The observers noted a long list of problems in the election, including frequent delays to polling, discrepancies in polling procedure, and widespread misuse and tampering of the indelible ink meant to be used by each voter. It’s no wonder that perceptions of unfairness in this election often boiled over.
Dozens of people have been killed, and many more injured, in election-related violence since before polling began in June through to when the final seat was declared at the end of September.
Two Highlands provinces, Southern and Enga, have suffered a combined reported death toll of over 40 from fighting between supporters of rival candidates using high-powered weapons. The fighting has still not completely settled.
Many people are calling the 2017 election one of PNG’s worst. Election problems such as violence, electoral roll flaws, voter bribery and block voting are perennials in PNG. But there is less excuse for the Electoral Commission to tolerate them in this day and age.
Before the election, there were high hopes for more female representation in the national parliament. But from a record high of three women (out of a total 111 MPs) in the last parliament, PNG’s legislature is now 100 percent men.
The same prime minister who led government for the previous five-year term, Peter O’Neill, is back in power. But Mr O’Neill’s party, the People’s National Congess, lost ground in the election, and a significant number of its ministers were dumped.
For some in the PNC, this refutes the many claims that this election was rigged in favour of the ruling party and its coalition allies. Yet there remains various evidence that anomalies in key seats favoured the incumbent government.

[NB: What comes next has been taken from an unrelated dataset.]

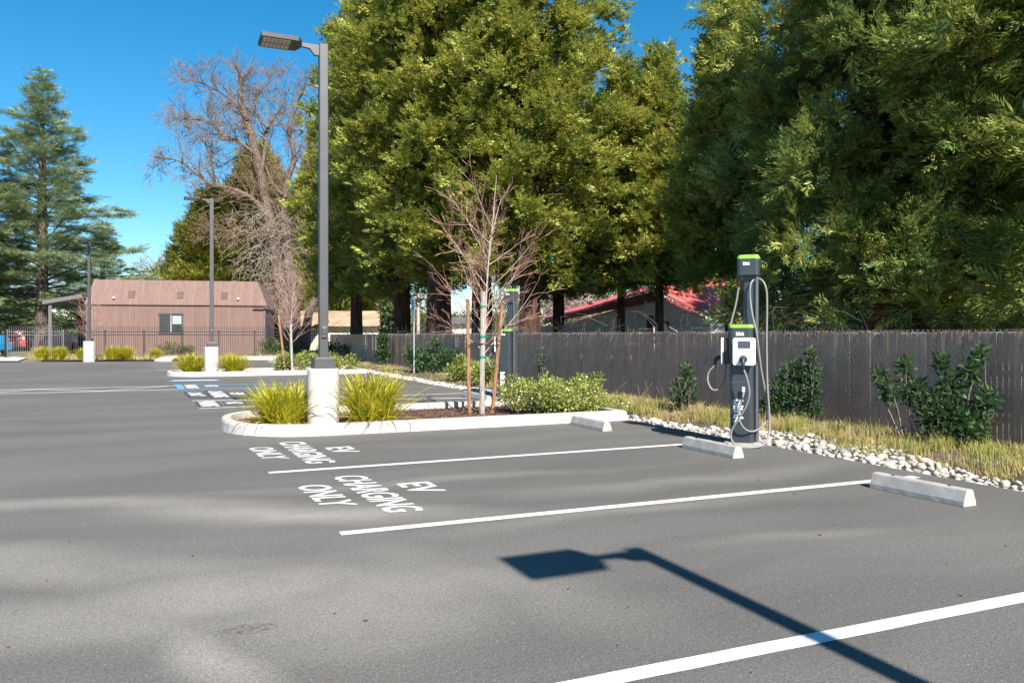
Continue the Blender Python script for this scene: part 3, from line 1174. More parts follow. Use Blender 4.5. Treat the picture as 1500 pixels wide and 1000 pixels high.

There’s a saying in democracies that people get the government they deserve. That may be a little on the nose for PNG voters in most parts of the country where basic health and education services have become less accessible than they were almost 40 years ago. People in many provinces voted for change this year, but the outcome of the election was largely out of their hands.
Elections are a time of turnover – this time 40 percent of the parliamentarians are new. Mr O’Neill only narrowly won the subsequent parliamentary vote for prime minister, and it initially looked as though a strong opposition grouping with numerical strength had finally emerged.
Yet as has become the norm, the opposition ranks are already being quickly gutted as MPs flock to join government in order to secure access to public funds for their districts. That this includes a party which galvanised a significant proportion of the vote on the back of a campaign to remove Mr O’Neill from office has left many voters feeling betrayed.
A growing sense of disillusion with PNG’s electoral system, particularly among younger generations, underlines the need for a better election process, probably in the form of an electronic voting system. PNG’s political leaders have been good at paying lip-service to this over the years, but never followed through on it.
So for now, it’s business as usual in PNG. To many people, that is the problem.